Wednesday 1 January 2020

Akiko Suwanai

Since the early 1950s I have collected recordings of violinists and violin playing. I am now starting to shed much of my collection, since many performers simply do not age too well. One violinist whose recordings I will never delete, is Akiko Suwanai. She came second in the Queen Elizabeth in Brussels in 1989, and first in the Tchaikovsky in Moscow in 1990. In both competitions she played the Paganini D major concerto and the Moscow performance, in particular, is an amazing performance of true gold standard.

I have just been listening to a CD she recorded in Paris in 2016, with the pianist Enrico Pace (a present from a friend). The recording is excellent, with that difficult to achieve balance between piano and violin. The two works are the Franck sonata, plus the early Strauss sonata. Twenty six years on from Moscow, her playing has not diminished in the slightest; her performance of the Franck sonata, in particular, is suffused with a tender lyricism and the sonata sheds the beefiness from which it so often suffers. Throughout, Enrico Pace is an excellent partner.
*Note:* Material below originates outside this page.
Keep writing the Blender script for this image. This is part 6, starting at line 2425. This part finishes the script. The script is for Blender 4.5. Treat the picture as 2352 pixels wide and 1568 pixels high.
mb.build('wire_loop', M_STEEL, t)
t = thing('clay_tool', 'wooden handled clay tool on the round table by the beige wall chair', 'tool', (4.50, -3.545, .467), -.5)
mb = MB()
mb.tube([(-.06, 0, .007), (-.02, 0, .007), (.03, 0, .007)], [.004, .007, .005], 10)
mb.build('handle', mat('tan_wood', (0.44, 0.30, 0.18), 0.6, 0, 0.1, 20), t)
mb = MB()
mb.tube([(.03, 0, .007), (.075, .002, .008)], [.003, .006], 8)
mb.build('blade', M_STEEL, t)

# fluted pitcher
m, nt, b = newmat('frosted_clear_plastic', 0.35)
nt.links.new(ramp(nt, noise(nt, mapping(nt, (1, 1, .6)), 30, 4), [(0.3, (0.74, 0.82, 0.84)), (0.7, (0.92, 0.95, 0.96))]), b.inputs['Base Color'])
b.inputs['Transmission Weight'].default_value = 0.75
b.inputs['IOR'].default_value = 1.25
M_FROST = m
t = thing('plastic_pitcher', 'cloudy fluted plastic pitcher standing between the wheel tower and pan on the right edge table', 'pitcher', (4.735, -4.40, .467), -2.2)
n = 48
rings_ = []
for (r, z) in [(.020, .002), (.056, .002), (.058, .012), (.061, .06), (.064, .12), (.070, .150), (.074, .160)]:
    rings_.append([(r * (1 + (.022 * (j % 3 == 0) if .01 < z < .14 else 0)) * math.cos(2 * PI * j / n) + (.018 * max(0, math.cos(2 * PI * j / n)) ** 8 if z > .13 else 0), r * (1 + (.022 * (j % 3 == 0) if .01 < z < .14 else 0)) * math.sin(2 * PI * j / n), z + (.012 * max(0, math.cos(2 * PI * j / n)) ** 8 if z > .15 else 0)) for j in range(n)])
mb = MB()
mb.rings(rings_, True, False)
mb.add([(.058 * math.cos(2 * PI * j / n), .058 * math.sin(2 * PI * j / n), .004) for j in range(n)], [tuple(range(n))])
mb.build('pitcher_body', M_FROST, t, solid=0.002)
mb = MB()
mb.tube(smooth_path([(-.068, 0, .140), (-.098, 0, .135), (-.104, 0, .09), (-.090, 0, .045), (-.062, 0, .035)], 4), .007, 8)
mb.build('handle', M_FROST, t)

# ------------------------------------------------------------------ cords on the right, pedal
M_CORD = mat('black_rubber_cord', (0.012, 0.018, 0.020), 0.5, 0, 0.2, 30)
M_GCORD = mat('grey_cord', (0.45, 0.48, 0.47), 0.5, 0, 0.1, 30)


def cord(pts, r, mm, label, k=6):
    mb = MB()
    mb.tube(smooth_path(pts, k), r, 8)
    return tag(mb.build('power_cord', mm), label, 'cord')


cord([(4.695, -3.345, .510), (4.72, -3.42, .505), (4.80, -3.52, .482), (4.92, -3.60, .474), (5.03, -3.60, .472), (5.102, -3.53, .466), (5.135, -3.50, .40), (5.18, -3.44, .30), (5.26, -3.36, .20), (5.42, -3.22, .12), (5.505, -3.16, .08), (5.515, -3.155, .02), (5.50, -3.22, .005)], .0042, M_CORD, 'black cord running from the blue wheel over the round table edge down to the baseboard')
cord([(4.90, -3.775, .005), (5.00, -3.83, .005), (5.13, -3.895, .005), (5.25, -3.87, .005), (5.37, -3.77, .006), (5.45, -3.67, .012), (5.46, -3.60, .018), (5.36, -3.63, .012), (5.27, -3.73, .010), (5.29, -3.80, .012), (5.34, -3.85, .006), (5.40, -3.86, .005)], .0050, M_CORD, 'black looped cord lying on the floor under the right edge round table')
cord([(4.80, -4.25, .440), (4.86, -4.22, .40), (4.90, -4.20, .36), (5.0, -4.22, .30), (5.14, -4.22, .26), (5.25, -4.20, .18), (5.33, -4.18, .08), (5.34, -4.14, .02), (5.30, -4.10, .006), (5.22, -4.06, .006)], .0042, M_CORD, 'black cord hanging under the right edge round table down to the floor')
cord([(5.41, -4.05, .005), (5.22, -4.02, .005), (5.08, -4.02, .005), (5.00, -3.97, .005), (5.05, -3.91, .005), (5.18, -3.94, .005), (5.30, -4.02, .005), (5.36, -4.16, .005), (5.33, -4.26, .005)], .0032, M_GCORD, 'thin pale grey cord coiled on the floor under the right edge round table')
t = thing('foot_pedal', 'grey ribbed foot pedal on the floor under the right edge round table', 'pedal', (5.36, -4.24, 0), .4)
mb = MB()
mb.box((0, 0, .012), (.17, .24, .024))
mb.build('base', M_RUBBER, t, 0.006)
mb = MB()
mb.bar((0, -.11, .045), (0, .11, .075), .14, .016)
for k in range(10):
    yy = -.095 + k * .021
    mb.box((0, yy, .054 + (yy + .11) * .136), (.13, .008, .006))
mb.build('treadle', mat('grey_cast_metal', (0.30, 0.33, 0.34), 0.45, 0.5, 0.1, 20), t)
She has had a relatively low profile career, but is well known to connoisseurs of violin playing. On record, she appears to specialise in the late romantic repertoire, with an impressive discography. Her recordings are always an excellent choice and I am particularly fond of her Dvorak Four Romantic Pieces (with Boris Berezovsky, 1998). She is notable for Czech music, also for Tchaikovsky, Brahms and Wieniawski. I heard her in person only once, giving an impressive performance of the Bartok violin concerto in Washington, with her hair flying in all directions. Akiko Suwanai is always on my automatic buy list.